Presenter: Anna L. Krome-Lukens, University of North Carolina at Chapel Hill
Anna L. Krome-Lukens is a Teaching Assistant Professor in the Department of Public Policy at the University of North Carolina at Chapel Hill. She teaches courses about history and public policy, including the Public Policy Senior Capstone course and a seminar called “Why History Matters to Public Policy.” She completed her PhD in U.S. History at UNC-Chapel Hill. Her research focuses on the history of social welfare and public health policies, particularly the history of North Carolina’s eugenics and social welfare programs in the early 20th century. She is currently working on a book manuscript entitled "The Reform Imagination: Eugenics and the Welfare State in the South," which demonstrates the lasting influence of eugenics in shaping welfare policies and conceptions of citizenship.
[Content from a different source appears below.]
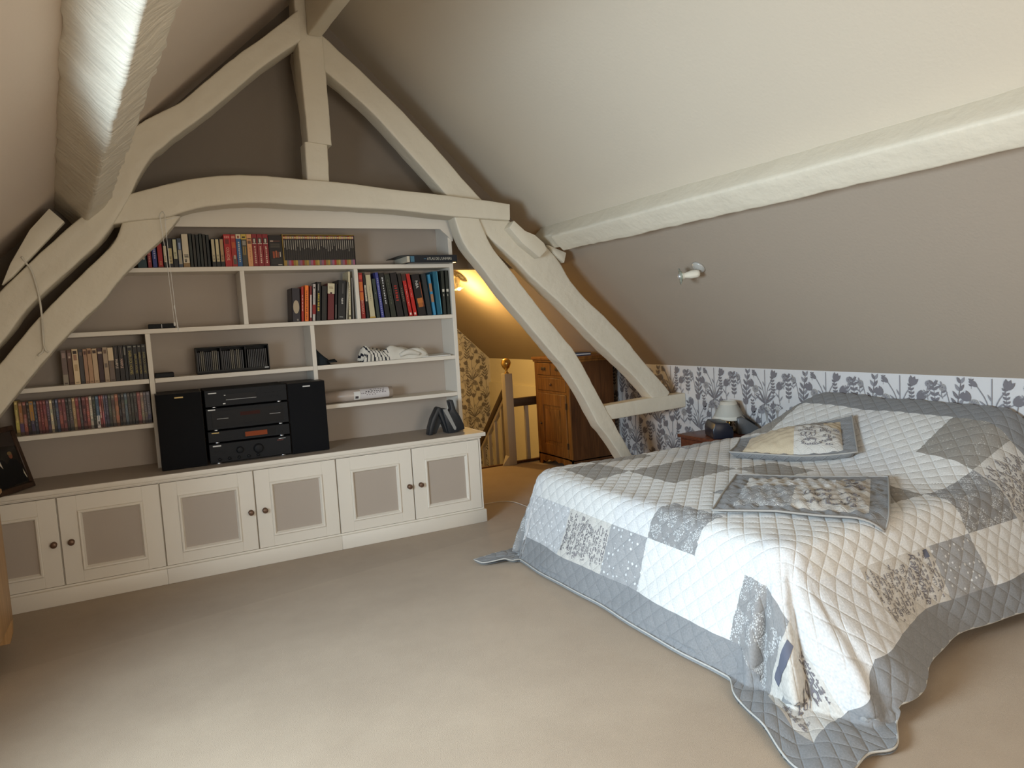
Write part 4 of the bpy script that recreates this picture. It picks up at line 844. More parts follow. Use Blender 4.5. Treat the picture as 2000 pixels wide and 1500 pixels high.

Commentator: Steven Noll, University of Florida
Master Lecturer Steven Noll received his Ph.D. in 1991 in American History from the University of Florida, his M.A. in 1985 from the University of Florida, his M.Ed. from the University of Florida in Special Education in 1976, and his B.A. in 1974 from the College of William and Mary. He joined the University of Florida Department of History in 1992.

He has published three books: Feeble-Minded in our Midst (1995); Mental Retardation in America (2004); and, most recently, Ditch of Dreams: The Cross-Florida Barge Canal and the Struggle for Florida’s Future (2009). Ditch of Dreams started through a grant from the State of Florida’s Department of Environmental Protection and was researched and written in collaboration with Professor David Tegeder. Noll is currently working on an edited volume on the history of disability in the American South.

Dr. Noll teaches both halves of the American History survey course (AMH2010 and AMH 2020) as well as courses on the Gilded Age and Progressive Era, the History of Disability in America, and Florida History.